Sorge il problema del compenso: io credo che non si può lasciare il campo alla trattativa privata fra musicisti e sposi; dove ciò avviene ci sono lamentele e situazioni economicamente poco chiare. Il problema del compenso va regolato alla luce del sole, rispettando le norme fiscali dello Stato, sia da parte della parrocchia e sia da parte del musicista.
Le diocesi dovrebbero affrontare questo complicato problema nel rispetto delle professionalità di ciascun musicista. Considerate che per tanti giovani musicisti questo impegno diventa un ridottissimo "lavoro", in una situazione occupazionale difficile e senza sbocchi concreti. Non sarebbe da parte delle comunità un bel gesto di accoglienza nei confronti di tanti musicisti alla disperata ricerca di un approdo? Non potrebbero, almeno le cattedrali, le basiliche e le parrocchie più grandi e organizzate, farsi carico di un’attenzione nei confronti di un giovane musicista da sostenere con una rimunerazione decorosa? Nel panorama della carità cristiana siamo attenti alle povertà abituali e conosciute: non potremmo allargare il raggio della nostra attenzione anche nei riguardi delle nuove povertà giovanili?

Ci sono musiche proibite?
Rimane l’ultima domanda alla quale voglio rispondere: l’Ave Maria (l’autore è a tutti noto) si può cantare? Eseguita alla fine della messa, durante le firme, diventa un omaggio e una preghiera alla Vergine; inoltre è percepita anche come un simbolo sonoro del matrimonio.

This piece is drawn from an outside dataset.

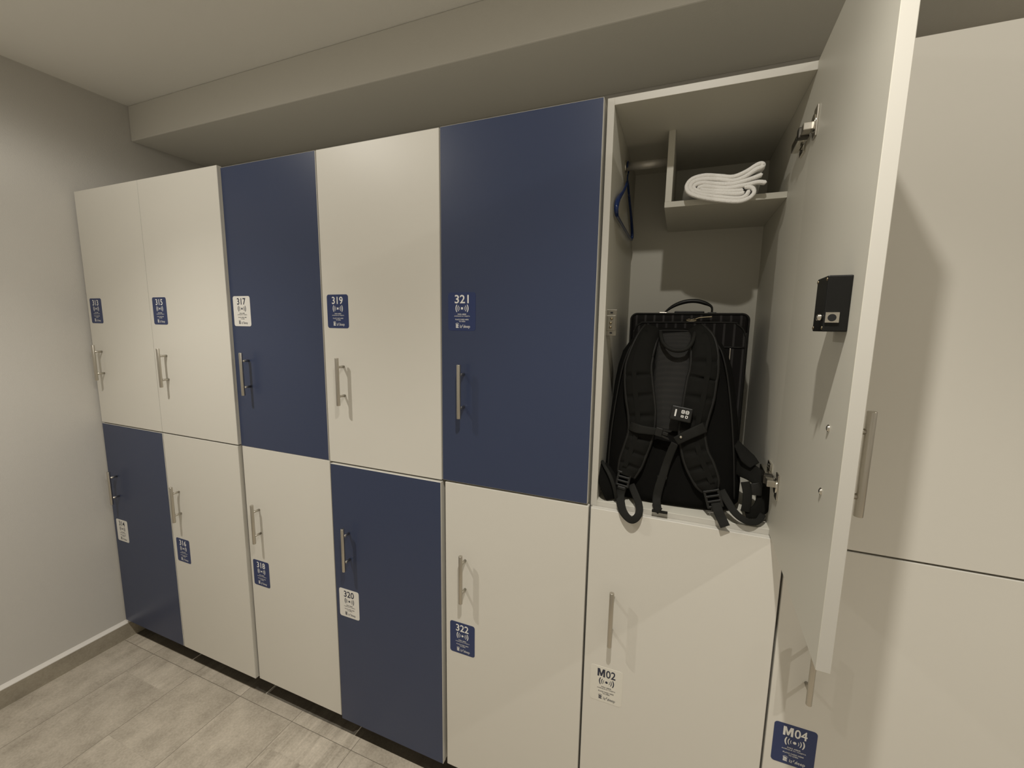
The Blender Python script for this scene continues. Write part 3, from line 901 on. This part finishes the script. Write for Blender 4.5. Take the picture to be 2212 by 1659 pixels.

Perciò sono inutili ostracismi, divieti o altre perplessità: il testo è sacro, la musica è di un grande compositore; eseguita da un solista o dal coro, oppure suonata dall’organo e dal violino, non dovrebbe creare alcun problema né di carattere liturgico, né pastorale. E così dicasi pure per le marce nuziali: ormai sono diventate segno sonoro del matrimonio, pertanto a parità di condizioni, possono benissimo trovare cittadinanza all’interno del rito iniziale e finale.
La conclusione è una sola: la celebrazione del matrimonio è un rito impegnativo che richiede attenzione e impegno da parte del sacerdote e di tutti gli operatori pastorali di una comunità parrocchiale.